-- PROBLEM TO WORK ON --
Among the lines below, keep only those from the one containing "MB().grid(val, 60, 4).build('lower_valance', mat('deep" through the one containing "7).build('brim_edge', M_BIND, CAN, smooth=60)", and reproduce them exactly.

-- RECORDS SUPPLIED --
────────────────

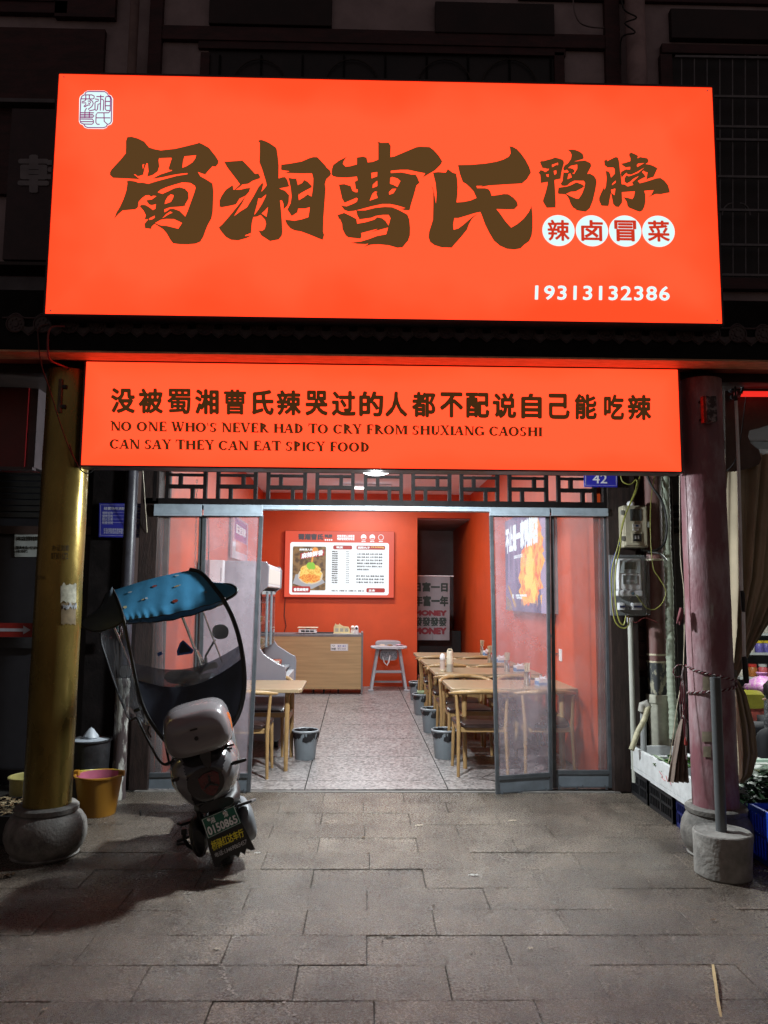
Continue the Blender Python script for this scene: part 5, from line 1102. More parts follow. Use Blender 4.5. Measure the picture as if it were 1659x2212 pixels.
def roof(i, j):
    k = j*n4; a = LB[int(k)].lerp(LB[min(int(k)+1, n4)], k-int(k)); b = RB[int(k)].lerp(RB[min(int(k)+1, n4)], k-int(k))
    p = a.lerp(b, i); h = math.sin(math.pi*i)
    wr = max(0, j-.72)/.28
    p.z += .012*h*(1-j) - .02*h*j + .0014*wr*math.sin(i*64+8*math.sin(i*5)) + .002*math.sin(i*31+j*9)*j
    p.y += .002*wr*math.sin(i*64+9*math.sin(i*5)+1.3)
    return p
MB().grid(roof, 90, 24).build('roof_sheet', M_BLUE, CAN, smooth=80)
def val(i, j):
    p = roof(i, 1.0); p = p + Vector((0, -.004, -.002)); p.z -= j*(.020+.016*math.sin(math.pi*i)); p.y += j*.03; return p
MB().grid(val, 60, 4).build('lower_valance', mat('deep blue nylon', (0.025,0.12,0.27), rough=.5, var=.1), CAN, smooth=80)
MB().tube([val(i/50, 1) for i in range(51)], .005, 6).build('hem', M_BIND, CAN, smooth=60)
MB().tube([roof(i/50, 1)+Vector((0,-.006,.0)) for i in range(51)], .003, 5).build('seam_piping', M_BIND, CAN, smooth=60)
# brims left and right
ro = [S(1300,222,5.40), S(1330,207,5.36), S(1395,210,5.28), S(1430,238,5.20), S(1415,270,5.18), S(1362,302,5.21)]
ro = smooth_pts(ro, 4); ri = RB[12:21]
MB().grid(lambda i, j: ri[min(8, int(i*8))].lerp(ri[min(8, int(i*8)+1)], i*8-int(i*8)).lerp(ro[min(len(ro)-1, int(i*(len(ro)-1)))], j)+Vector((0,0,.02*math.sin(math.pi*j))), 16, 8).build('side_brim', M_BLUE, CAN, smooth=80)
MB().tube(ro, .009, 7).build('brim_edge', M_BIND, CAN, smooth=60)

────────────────

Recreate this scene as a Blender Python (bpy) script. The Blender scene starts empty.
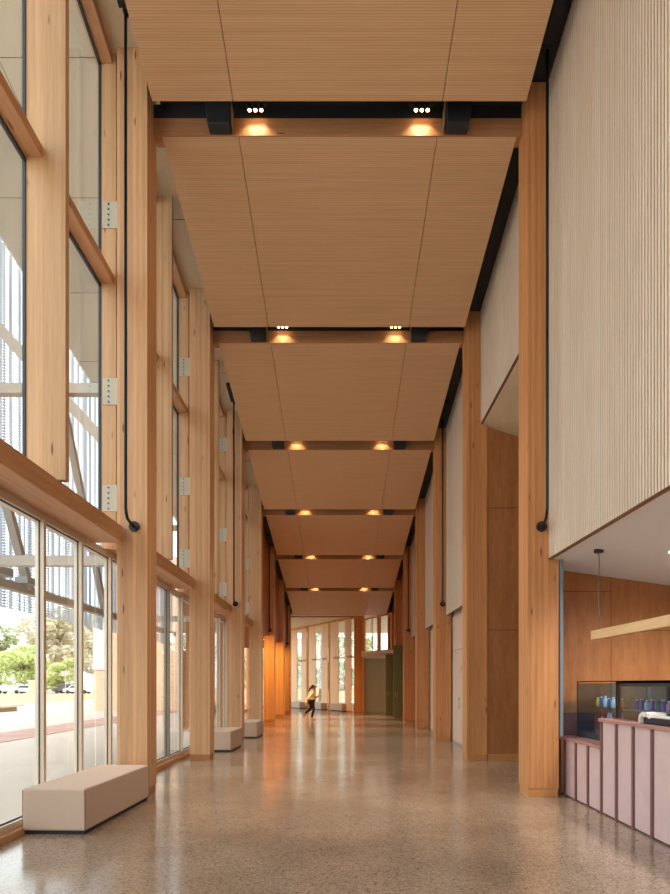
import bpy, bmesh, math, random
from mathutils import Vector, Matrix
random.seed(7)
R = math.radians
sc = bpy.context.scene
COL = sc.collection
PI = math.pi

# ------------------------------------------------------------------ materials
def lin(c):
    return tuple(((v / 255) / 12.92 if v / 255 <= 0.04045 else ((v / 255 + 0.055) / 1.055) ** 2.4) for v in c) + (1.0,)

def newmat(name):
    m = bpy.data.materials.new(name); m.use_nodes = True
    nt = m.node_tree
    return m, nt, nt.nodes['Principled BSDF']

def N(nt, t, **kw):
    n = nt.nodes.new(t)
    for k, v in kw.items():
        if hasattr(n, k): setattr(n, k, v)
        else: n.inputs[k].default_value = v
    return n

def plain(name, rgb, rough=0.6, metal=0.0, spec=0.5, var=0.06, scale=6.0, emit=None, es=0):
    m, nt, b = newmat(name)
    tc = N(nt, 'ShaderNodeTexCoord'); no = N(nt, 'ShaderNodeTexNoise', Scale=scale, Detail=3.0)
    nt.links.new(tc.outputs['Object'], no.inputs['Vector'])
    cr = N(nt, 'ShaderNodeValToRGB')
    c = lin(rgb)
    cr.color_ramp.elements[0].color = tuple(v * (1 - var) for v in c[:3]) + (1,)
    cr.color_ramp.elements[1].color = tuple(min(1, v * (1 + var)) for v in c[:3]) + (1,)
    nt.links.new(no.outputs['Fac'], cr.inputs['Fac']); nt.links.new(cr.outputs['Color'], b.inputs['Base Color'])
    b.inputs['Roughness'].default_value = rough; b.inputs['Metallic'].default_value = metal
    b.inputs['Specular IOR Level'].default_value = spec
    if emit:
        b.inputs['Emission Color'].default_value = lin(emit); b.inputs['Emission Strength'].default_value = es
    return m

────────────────

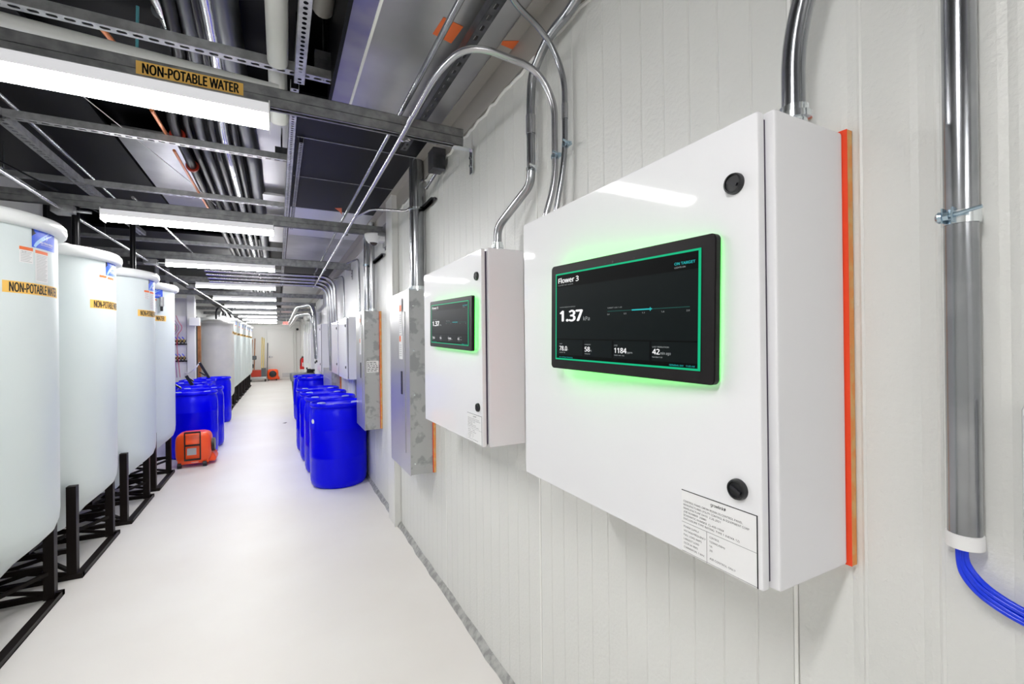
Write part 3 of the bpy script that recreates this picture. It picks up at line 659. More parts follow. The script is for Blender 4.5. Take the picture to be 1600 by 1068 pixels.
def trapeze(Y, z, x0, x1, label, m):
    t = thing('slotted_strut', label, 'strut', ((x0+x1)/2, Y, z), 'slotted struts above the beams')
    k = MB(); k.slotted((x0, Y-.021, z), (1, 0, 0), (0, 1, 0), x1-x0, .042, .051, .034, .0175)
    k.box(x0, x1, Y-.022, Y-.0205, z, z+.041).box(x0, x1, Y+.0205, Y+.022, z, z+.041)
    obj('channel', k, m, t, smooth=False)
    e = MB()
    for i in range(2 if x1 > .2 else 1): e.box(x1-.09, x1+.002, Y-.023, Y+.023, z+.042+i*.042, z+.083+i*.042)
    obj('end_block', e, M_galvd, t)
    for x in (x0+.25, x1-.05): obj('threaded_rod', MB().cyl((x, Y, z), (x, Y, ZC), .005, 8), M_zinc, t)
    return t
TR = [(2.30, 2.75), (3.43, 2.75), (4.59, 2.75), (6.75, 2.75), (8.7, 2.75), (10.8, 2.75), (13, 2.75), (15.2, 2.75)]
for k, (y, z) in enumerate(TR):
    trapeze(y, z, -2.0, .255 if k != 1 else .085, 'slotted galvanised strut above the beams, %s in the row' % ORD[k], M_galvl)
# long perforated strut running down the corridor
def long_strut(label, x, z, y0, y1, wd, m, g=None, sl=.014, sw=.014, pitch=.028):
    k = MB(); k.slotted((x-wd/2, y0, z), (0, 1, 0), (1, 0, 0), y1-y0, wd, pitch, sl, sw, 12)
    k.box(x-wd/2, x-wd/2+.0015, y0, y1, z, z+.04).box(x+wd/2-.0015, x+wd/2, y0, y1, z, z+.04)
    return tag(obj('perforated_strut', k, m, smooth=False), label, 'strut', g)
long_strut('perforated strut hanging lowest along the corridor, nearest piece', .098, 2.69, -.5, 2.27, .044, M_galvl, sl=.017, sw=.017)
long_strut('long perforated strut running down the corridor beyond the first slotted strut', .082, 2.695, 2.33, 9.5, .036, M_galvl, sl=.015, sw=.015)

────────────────

-- REPLY --
MB().grid(val, 60, 4).build('lower_valance', mat('deep blue nylon', (0.025,0.12,0.27), rough=.5, var=.1), CAN, smooth=80)
MB().tube([val(i/50, 1) for i in range(51)], .005, 6).build('hem', M_BIND, CAN, smooth=60)
MB().tube([roof(i/50, 1)+Vector((0,-.006,.0)) for i in range(51)], .003, 5).build('seam_piping', M_BIND, CAN, smooth=60)
# brims left and right
ro = [S(1300,222,5.40), S(1330,207,5.36), S(1395,210,5.28), S(1430,238,5.20), S(1415,270,5.18), S(1362,302,5.21)]
ro = smooth_pts(ro, 4); ri = RB[12:21]
MB().grid(lambda i, j: ri[min(8, int(i*8))].lerp(ri[min(8, int(i*8)+1)], i*8-int(i*8)).lerp(ro[min(len(ro)-1, int(i*(len(ro)-1)))], j)+Vector((0,0,.02*math.sin(math.pi*j))), 16, 8).build('side_brim', M_BLUE, CAN, smooth=80)
MB().tube(ro, .009, 7).build('brim_edge', M_BIND, CAN, smooth=60)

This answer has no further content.